Discussions found on the web:
  1. blam commented on Nov 16

    I don’t know where we go from here, but it seems we have no choice but to flirt with the 70’s experience. Perhaps, after Greenspan imported Japan’s problems, Bernanke feels that he can short cut the depression part and inflate past it.

    If I recall, Japan’s equity and bond markets bloated just like the NYSE and S&P as a result of the BoJ’s frantic attempt to keep the property bubble inflated with counterfeit. Instead of just one bubble bursting, real estate, Japan had three which depressed their economy for a generation.

    Maybe this is what Mr Lacker fears. I know I do!

  2. m3 commented on Nov 16

    it is scary to think that the throttle on money supply is now being held by financial institutions, hedge funds, and the like.

    if there were ever a group of financial gluttons on earth, these guys take the cake.

    they all know that every credit bubble has ended disastrously. but they always find a new financial “innovation” to keep the punch bowl full.

    maybe they can keep it going this time… i dunno. but i’ll never again doubt the power of unfettered liquidity, or the US consumer’s willingness to knowingly spend himself to the grave. 80% of the time, that’s a profitable bet to make.

  3. whipsaw commented on Nov 16

    I suppose the question is “At what point does anyone spot the turds floating in the punchbowl?” Apparently, not since May anyway.

    You libertarian market freaks can forget about your mainly fictional dream, we are in a managed economy/market that is bound to go up, up, up on paper because otherwise it collapses and we have revolution and the oligarchy can’t abide by that.

    I am riding QQQQ and now SPY calls up, but with tight stops. Dangerous market.

  4. whipsaw commented on Nov 16

    I suppose the question is “At what point does anyone spot the turds floating in the punchbowl?” Apparently, not since May anyway.
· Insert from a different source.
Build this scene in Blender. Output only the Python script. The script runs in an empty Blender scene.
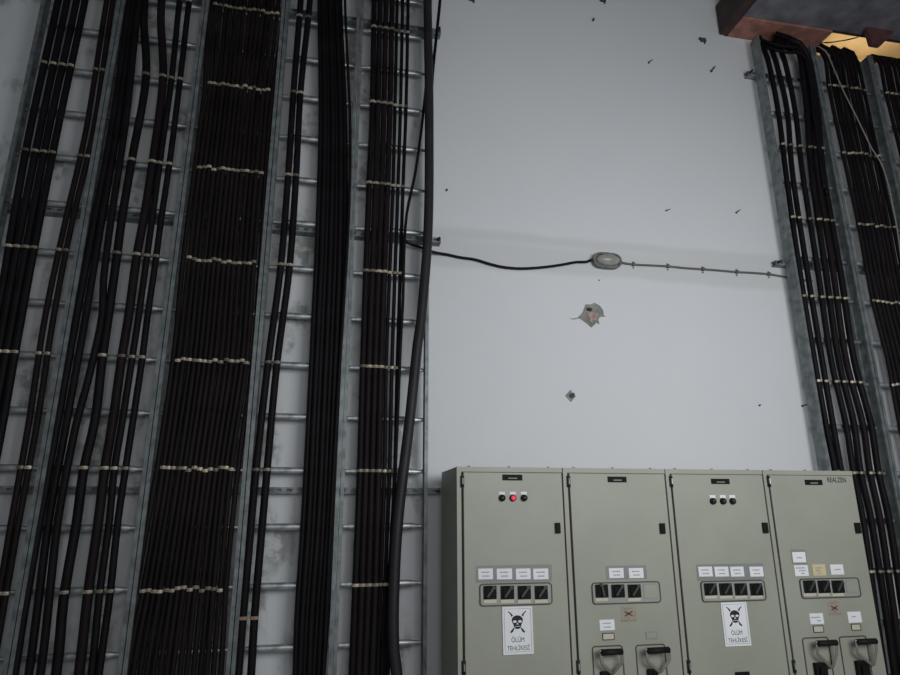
import bpy, bmesh, math, random
from mathutils import Vector, Matrix
random.seed(7)
PI = math.pi
scene = bpy.context.scene
COL = scene.collection

# ------------------------------------------------------------------ camera
F_PX, PITCH, YAW, ROLL, EYE = 631.75, math.radians(15.82), math.radians(11.103), math.radians(-0.203), 1.65
_c, _s = math.cos(YAW), math.sin(YAW)
FW = Vector((_s*math.cos(PITCH), _c*math.cos(PITCH), math.sin(PITCH)))
_r = Vector((_c, -_s, 0)); _u = _r.cross(FW)
RT = _r*math.cos(ROLL) + _u*math.sin(ROLL)
UP = -_r*math.sin(ROLL) + _u*math.cos(ROLL)
cam_d = bpy.data.cameras.new('camera'); cam = bpy.data.objects.new('camera', cam_d); COL.objects.link(cam)
cam_d.sensor_width = 36; cam_d.lens = F_PX/900*36; cam_d.clip_start = .05; cam_d.clip_end = 60
cam.matrix_world = Matrix((( RT.x, UP.x, -FW.x, 0), (RT.y, UP.y, -FW.y, 0), (RT.z, UP.z, -FW.z, EYE), (0,0,0,1)))
scene.camera = cam

def P(px, py, Y):
    """point of the plane y = Y that the photograph shows at (px, py)"""
    d = RT*((px-450)/F_PX) - UP*((py-337.5)/F_PX) + FW
    d = d*(Y/d.y)
    return Vector((d.x, Y, d.z+EYE))

WALL = 4.52      # face of the back wall
RUNG = 4.42      # centre of the ladder rungs
CAB = 3.85       # door faces of the cabinets
RUNGF = RUNG-.017

# ------------------------------------------------------------------ materials
def mat(name, col, rough=.5, metal=0., noise=0., nscale=8., bump=0., bscale=60., emit=None, estr=0., spec=.5, col2=None, detail=4):
    m = bpy.data.materials.new(name); m.use_nodes = True
    nt = m.node_tree; b = nt.nodes['Principled BSDF']
    b.inputs['Base Color'].default_value = (*col, 1)
    b.inputs['Roughness'].default_value = rough
    b.inputs['Metallic'].default_value = metal
    b.inputs['Specular IOR Level'].default_value = spec
    tc = nt.nodes.new('ShaderNodeTexCoord')
    if noise or col2:
        n = nt.nodes.new('ShaderNodeTexNoise'); n.inputs['Scale'].default_value = nscale; n.inputs['Detail'].default_value = detail
        nt.links.new(tc.outputs['Object'], n.inputs['Vector'])
        r = nt.nodes.new('ShaderNodeValToRGB')
        c2 = col2 if col2 else tuple(max(0, c*(1-noise)) for c in col)
        c1 = col if col2 else tuple(min(1, c*(1+noise)) for c in col)
        r.color_ramp.elements[0].position = .33; r.color_ramp.elements[1].position = .67
        r.color_ramp.elements[0].color = (*c2, 1); r.color_ramp.elements[1].color = (*c1, 1)
        nt.links.new(n.outputs['Fac'], r.inputs['Fac']); nt.links.new(r.outputs['Color'], b.inputs['Base Color'])
    if bump:
        n2 = nt.nodes.new('ShaderNodeTexNoise'); n2.inputs['Scale'].default_value = bscale; n2.inputs['Detail'].default_value = 5
        nt.links.new(tc.outputs['Object'], n2.inputs['Vector'])
        bp = nt.nodes.new('ShaderNodeBump'); bp.inputs['Strength'].default_value = bump; bp.inputs['Distance'].default_value = .01
        nt.links.new(n2.outputs['Fac'], bp.inputs['Height']); nt.links.new(bp.outputs['Normal'], b.inputs['Normal'])
    if emit:
        b.inputs['Emission Color'].default_value = (*emit, 1); b.inputs['Emission Strength'].default_value = estr
    return m

M = {}
M['cable_black'] = mat('cable_black', (.0065,.006,.0075), .6, noise=.4, nscale=6, spec=.16)
M['cable_brown'] = mat('cable_brown', (.0115,.0075,.0085), .62, noise=.4, nscale=5, spec=.16)
M['cable_grey'] = mat('cable_grey', (.022,.021,.025), .5, noise=.2, nscale=5, spec=.3)
M['wire_pale'] = mat('wire_pale', (.3,.29,.27), .5, noise=.1)
M['cord_grey'] = mat('cord_grey', (.13,.125,.115), .55, noise=.2, nscale=12)
M['galv'] = mat('galvanised_steel', (.19,.21,.215), .5, .35, noise=.35, nscale=14, bump=.15, bscale=90)
M['galv_bright'] = mat('bright_zinc', (.46,.48,.49), .42, .7, noise=.3, nscale=20)
M['galv_dark'] = mat('weathered_steel', (.2,.215,.225), .6, .25, noise=.4, nscale=18, bump=.2)
M['brass'] = mat('clamp_zinc', (.38,.33,.25), .45, .3, noise=.6, nscale=30)
M['tape'] = mat('tan_tape', (.32,.22,.14), .7, noise=.2)
M['bolt'] = mat('dark_bolt', (.035,.038,.04), .5, .4, noise=.3)
M['cab'] = mat('cabinet_paint', (.36,.365,.305), .48, noise=.05, nscale=3, bump=.06, bscale=160)
M['rim'] = mat('olive_rim', (.07,.07,.055), .6, noise=.1)
M['timber_shaded'] = mat('shaded_timber', (.06,.034,.03), .7, col2=(.03,.018,.017), nscale=9, bump=.25, bscale=30)  # shade on the edge beam's left face is put into this darker colour
M['gap'] = mat('gap_rim_dark', (.02,.02,.016), .8, noise=.2)  # near-black for the dark door gap and the number plate rims
M['black'] = mat('black_plastic', (.009,.009,.009), .6, noise=.2, spec=.15)
M['grip'] = mat('black_grip', (.012,.012,.011), .6, noise=.2, spec=.2)
M['knob'] = mat('knob_pointer', (.05,.05,.05), .45, noise=.1)
M['paper'] = mat('white_paper', (.86,.87,.89), .8, noise=.03)
M['paper_yellow'] = mat('yellowed_paper', (.68,.56,.34), .8, noise=.05)
M['plate'] = mat('grey_plate', (.25,.26,.25), .45, noise=.05)
M['panel'] = mat('switch_panel_grey', (.34,.35,.32), .45, noise=.05)
M['ivory'] = mat('ivory_strip', (.6,.57,.45), .5, noise=.05)
M['ink'] = mat('black_ink', (.015,.015,.02), .7, noise=.1)
M['ink_soft'] = mat('faded_ink', (.33,.34,.38), .8, noise=.1)
M['ink_red'] = mat('red_ink', (.16,.075,.055), .8, noise=.1)
M['diagram'] = mat('pinkish_sticker', (.35,.31,.25), .8, noise=.1, nscale=20)
M['lens_dark'] = mat('dark_lens', (.02,.02,.018), .2, noise=.1)
M['lens_red'] = mat('lit_red_lens', (.5,.03,.05), .25, noise=.1, emit=(1,.06,.12), estr=.55)
M['engraved'] = mat('engraved_letters', (.3,.3,.28), .6, noise=.1)
M['lamp_base'] = mat('lamp_metal', (.16,.155,.145), .5, .1, noise=.25, nscale=25)
M['lamp_glass'] = mat('milky_glass', (.33,.325,.3), .25, noise=.12, nscale=20)
M['handle'] = mat('handle_metal', (.28,.285,.24), .4, .25, noise=.15)
M['timber'] = mat('red_brown_timber', (.46,.21,.16), .65, col2=(.24,.11,.085), nscale=9, bump=.25, bscale=30)
M['timber_red'] = mat('dark_red_timber', (.17,.065,.065), .7, col2=(.09,.035,.035), nscale=9, bump=.25, bscale=30)
M['slab'] = mat('grey_soffit', (.17,.168,.19), .85, noise=.35, nscale=5, bump=.3, bscale=40)
M['brick'] = mat('red_brick', (.38,.2,.18), .9, col2=(.45,.38,.35), nscale=34, bump=.5)
M['plaster_raw'] = mat('raw_plaster', (.33,.335,.315), .95, col2=(.2,.2,.185), nscale=16, bump=.4)
M['yellow_wall'] = mat('ochre_wall', (.6,.45,.25), .9, noise=.12, nscale=3)
M['floor'] = mat('concrete_floor', (.38,.38,.36), .8, noise=.2, nscale=3)
M['hook'] = mat('rusty_fixing', (.06,.06,.055), .7, .2, noise=.4)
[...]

    You libertarian market freaks can forget about your mainly fictional dream, we are in a managed economy/market that is bound to go up, up, up on paper because otherwise it collapses and we have revolution and the oligarchy can’t abide by that.

    I am riding QQQQ and now SPY calls up, but with tight stops. Dangerous market.

  5. chad commented on Nov 17

    i am one of those libertarian freaks whipsaw – and i agree wholeheartedly with you that this is a managed economy. the forces at the top feed us the water and we gots to fight for it……….i’m getting off topic

    from what i’ve read here – it sounds like y’all are begging for a volker style parabolic rise in the overnight rates. i mean we’re driving down the road (in an economic sense) slowly decelerating (weaker GDP) while our engine is running hot (inflation) and you guys want to throw the transmission in reverse, throwing everyone in the back seat (us pleabs) through the windshield!

    i agree with barry’s skepticism about the reported inflation #s , and I am worried that the fed will bow to market sentiment too soon and begin easing too early – if its even warranted, but for the most part, commodities prices aren’t on the same trend they were last year – yes gold and oil are still elevated, but they’ve stopped climbing (for now). one worrisome spot is wages are beginning to creep, but they aren’t climbing at the rate commodities did.

    what’s with the deathwish? kill inflation and kill an economy? this aint the 70’s…………yet. heaven forbid the fomc just sit on its hands to see if what its done is working. does the fed always have to be doing something?

  6. James commented on Nov 17

    I’m starting to wonder if we are trying to pull the Japan and inflate oulr way right out of the housing problem. It makes sense because Bernake thinks the world is fine as long as credit is expanding at a healthy clip. The global financial system is high risk. There are no rules and no borders.

  7. charts commented on Nov 17

    Iacono is a meathead. The overarching theme of his blog has always been flawed, and, Barry, I frankly can’t believe you read his garbarge blog.

    Now, please take a look at M3 growth over the past 8 years and tell and tell me why it’s relevant? It has no reliable connection to the value of the dollar or gold, it has no correlation to the stock market. There is reason to highlight M3 unless you’re a conspiracy theorist, and then to what end is it useful? The mess that Iacono made. I thought it was a lump of dogshit, but it turned out to be his blog.

  8. Roger commented on Nov 17

    I’m rather dispointed with this Blog right now, Barry R talks bearishly all year long and predicted the market would go down by half, apparently nothing has been happening here. Ironically if you ask which direction Barry has traded for most of the year, of course, he will for sure tell you, LONG. This is funny.

    Now this blog is focusing on the topic which the FEDERAL RESERVE is supposed to deal, BLS, PPI, CPI…etc, it makes me feel Barry R’s Blog is not a serious one anymore, you see, the truth is Barry does NOT have all data to do FED’s job, and even worse he is dislocating his trades from his view.

    This sounds like a joke, the material in this BLOG is the topic in the LUNCH table, but never bring it back to your trading room. My 2 Cents.

  9. L’Emmerdeur commented on Nov 17

    Dear charts,

    French kings thought like you, and the last one of their kind lost his throne, his title and his head for it.

    (and, no , Napoleon III doesn’t count)

  10. L’Emmerdeur commented on Nov 17

    Furthermore, “charts”, those who wish to be taken seriously do not link to a myspace page. Ever. Now go back to your desk, there’s more tickets to enter into your settlement system.